## EXERCISE DETAILS
Look through the data below and extract, unchanged, the lines from the one that contains "(0.13, 0.016, 0.028)" to the one that contains "P4, D4 = crown_pts(2600, 3.4, 5.5, (5.6, 12.0), 46)", both included.

## MATERIAL
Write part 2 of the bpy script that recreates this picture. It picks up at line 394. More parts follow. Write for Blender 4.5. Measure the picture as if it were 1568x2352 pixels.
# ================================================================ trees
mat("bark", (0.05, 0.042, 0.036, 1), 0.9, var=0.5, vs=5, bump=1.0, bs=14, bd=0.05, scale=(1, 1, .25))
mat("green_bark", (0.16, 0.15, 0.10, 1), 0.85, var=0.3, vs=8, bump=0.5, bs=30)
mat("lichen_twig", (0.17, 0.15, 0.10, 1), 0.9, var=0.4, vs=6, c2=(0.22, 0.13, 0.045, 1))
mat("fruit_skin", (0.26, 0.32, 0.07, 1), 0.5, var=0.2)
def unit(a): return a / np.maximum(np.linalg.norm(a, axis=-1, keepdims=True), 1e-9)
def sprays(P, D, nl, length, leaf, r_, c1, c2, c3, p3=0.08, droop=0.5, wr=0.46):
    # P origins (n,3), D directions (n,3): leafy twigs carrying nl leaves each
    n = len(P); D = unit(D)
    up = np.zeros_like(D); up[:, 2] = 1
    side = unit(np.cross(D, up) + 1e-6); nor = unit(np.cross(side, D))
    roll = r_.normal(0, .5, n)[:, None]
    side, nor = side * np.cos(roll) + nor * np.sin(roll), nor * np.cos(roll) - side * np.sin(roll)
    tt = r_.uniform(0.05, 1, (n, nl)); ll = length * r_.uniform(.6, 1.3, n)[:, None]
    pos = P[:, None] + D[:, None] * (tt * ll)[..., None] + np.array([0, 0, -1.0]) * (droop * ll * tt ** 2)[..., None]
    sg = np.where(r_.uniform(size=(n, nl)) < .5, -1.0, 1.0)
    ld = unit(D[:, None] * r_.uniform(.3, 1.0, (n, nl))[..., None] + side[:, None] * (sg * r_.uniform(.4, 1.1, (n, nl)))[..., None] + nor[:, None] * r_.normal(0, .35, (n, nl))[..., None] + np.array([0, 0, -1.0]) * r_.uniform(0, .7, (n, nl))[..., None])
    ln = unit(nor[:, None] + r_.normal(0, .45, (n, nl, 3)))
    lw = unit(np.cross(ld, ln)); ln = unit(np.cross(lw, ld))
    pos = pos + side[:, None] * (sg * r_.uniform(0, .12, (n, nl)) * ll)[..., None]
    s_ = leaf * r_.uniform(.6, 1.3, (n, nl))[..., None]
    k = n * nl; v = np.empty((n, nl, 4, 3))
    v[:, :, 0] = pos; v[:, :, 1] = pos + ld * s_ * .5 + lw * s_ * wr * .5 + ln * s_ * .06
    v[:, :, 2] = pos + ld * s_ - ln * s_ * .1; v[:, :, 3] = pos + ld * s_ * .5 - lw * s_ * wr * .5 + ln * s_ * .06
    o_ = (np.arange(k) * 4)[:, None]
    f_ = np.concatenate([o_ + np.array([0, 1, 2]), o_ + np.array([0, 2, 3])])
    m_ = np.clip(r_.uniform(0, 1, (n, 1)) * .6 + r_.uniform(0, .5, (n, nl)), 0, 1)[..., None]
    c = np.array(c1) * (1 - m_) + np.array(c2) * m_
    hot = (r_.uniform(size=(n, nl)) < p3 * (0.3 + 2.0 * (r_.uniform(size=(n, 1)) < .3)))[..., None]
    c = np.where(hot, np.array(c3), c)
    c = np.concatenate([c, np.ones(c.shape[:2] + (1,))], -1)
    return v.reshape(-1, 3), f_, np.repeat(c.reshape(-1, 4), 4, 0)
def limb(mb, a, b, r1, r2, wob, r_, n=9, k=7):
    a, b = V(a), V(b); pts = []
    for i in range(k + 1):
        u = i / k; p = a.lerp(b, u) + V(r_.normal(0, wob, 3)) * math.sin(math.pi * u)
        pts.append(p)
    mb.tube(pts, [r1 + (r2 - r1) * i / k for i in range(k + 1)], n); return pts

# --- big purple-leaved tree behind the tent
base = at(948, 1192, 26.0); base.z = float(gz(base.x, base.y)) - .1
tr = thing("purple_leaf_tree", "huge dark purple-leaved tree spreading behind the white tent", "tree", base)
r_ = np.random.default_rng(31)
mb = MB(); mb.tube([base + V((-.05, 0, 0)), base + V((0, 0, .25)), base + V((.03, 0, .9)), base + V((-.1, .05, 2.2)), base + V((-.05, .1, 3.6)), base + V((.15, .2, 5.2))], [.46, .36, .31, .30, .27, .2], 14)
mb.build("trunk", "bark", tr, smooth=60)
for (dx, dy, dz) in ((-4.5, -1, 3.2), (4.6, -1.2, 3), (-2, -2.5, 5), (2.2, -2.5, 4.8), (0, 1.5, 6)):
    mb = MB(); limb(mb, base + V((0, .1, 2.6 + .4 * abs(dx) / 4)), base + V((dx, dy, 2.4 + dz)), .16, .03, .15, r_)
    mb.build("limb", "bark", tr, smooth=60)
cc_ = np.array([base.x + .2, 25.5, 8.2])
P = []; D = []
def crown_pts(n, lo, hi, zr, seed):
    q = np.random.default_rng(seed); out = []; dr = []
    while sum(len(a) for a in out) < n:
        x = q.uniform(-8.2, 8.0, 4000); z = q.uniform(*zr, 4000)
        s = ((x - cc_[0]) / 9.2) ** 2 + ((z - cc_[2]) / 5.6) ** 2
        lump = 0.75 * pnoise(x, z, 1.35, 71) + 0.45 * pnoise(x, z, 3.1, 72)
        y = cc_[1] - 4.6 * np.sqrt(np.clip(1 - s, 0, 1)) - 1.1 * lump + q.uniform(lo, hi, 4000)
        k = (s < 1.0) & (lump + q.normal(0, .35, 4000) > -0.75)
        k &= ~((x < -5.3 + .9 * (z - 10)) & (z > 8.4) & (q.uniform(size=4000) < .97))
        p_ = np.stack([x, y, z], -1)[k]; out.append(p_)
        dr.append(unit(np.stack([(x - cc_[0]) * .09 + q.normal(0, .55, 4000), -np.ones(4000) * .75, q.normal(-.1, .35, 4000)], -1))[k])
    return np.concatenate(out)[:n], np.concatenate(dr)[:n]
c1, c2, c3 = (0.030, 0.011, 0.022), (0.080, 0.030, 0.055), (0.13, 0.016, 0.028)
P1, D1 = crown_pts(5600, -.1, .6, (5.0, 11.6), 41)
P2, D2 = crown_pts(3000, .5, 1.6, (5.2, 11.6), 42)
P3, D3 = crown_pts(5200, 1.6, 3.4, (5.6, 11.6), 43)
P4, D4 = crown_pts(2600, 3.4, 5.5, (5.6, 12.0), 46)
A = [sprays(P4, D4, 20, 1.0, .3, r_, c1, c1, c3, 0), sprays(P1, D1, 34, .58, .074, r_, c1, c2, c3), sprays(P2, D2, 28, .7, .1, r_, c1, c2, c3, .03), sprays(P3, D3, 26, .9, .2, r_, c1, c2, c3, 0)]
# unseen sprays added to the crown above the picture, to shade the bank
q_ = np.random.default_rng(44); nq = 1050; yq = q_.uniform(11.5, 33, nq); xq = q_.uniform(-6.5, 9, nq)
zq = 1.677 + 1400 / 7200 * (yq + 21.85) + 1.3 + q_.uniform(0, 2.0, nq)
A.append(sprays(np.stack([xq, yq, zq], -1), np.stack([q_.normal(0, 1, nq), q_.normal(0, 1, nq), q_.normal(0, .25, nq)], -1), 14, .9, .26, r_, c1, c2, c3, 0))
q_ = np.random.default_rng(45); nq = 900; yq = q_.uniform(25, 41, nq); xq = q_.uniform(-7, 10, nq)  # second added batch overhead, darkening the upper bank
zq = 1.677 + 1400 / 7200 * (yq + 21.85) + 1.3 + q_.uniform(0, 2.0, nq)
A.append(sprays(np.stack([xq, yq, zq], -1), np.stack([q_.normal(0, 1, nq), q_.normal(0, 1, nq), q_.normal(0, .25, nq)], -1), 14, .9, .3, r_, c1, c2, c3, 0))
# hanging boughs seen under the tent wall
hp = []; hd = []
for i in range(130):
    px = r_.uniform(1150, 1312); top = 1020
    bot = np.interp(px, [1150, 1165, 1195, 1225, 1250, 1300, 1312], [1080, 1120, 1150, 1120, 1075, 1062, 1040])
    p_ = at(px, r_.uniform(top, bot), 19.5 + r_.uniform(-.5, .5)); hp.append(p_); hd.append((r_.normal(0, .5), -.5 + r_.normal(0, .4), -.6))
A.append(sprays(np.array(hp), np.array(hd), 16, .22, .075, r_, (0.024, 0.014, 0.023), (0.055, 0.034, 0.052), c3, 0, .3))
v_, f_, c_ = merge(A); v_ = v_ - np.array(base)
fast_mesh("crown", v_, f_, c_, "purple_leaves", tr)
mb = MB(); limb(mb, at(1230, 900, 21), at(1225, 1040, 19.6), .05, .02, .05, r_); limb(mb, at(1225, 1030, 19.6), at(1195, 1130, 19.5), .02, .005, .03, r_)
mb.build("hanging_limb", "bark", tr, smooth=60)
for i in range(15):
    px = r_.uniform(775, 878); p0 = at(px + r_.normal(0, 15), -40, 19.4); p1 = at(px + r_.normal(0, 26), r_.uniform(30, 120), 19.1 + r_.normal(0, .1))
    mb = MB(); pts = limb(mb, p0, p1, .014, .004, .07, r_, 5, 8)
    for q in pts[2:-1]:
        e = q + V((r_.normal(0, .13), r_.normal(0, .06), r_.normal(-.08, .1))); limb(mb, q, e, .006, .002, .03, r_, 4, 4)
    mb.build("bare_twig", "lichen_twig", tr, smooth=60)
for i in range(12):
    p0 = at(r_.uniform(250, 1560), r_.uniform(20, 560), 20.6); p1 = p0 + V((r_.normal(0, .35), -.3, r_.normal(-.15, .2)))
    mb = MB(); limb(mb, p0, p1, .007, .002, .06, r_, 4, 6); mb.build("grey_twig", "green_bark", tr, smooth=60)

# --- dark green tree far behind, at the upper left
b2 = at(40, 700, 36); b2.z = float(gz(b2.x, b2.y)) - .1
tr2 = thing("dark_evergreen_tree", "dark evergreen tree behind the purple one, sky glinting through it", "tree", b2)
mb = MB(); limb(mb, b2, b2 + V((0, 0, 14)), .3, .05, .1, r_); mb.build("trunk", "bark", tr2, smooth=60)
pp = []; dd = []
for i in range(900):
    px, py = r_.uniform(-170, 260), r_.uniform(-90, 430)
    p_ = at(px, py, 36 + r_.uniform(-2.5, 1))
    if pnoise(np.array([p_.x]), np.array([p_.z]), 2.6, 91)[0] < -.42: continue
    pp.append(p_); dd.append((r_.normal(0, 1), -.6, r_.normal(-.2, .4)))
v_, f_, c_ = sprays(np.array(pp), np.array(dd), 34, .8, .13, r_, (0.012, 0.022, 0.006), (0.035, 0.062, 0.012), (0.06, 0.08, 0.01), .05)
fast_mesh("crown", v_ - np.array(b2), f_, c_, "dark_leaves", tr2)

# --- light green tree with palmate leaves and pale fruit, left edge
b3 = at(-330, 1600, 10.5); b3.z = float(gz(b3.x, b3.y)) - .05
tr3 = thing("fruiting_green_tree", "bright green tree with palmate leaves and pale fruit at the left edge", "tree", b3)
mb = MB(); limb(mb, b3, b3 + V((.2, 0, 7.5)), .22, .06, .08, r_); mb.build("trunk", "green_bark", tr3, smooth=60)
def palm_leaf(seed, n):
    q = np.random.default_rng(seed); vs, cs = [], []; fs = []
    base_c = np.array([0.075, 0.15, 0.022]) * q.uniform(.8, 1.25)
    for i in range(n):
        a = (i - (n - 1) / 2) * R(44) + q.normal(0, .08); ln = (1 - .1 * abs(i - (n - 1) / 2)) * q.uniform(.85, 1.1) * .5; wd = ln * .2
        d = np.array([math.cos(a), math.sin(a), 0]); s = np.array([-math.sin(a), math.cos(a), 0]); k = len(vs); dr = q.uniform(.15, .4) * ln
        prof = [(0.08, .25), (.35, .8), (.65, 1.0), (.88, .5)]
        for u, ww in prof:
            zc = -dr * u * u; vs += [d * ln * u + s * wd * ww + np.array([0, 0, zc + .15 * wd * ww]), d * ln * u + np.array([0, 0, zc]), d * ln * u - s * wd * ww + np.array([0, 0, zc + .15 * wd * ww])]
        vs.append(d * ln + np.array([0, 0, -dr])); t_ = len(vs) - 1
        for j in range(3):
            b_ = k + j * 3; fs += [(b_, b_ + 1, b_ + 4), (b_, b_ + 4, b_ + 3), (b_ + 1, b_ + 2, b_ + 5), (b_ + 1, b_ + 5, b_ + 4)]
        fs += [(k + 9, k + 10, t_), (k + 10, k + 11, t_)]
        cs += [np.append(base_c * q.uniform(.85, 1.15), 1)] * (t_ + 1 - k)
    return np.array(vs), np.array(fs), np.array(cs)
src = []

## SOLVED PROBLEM
c1, c2, c3 = (0.030, 0.011, 0.022), (0.080, 0.030, 0.055), (0.13, 0.016, 0.028)
P1, D1 = crown_pts(5600, -.1, .6, (5.0, 11.6), 41)
P2, D2 = crown_pts(3000, .5, 1.6, (5.2, 11.6), 42)
P3, D3 = crown_pts(5200, 1.6, 3.4, (5.6, 11.6), 43)
P4, D4 = crown_pts(2600, 3.4, 5.5, (5.6, 12.0), 46)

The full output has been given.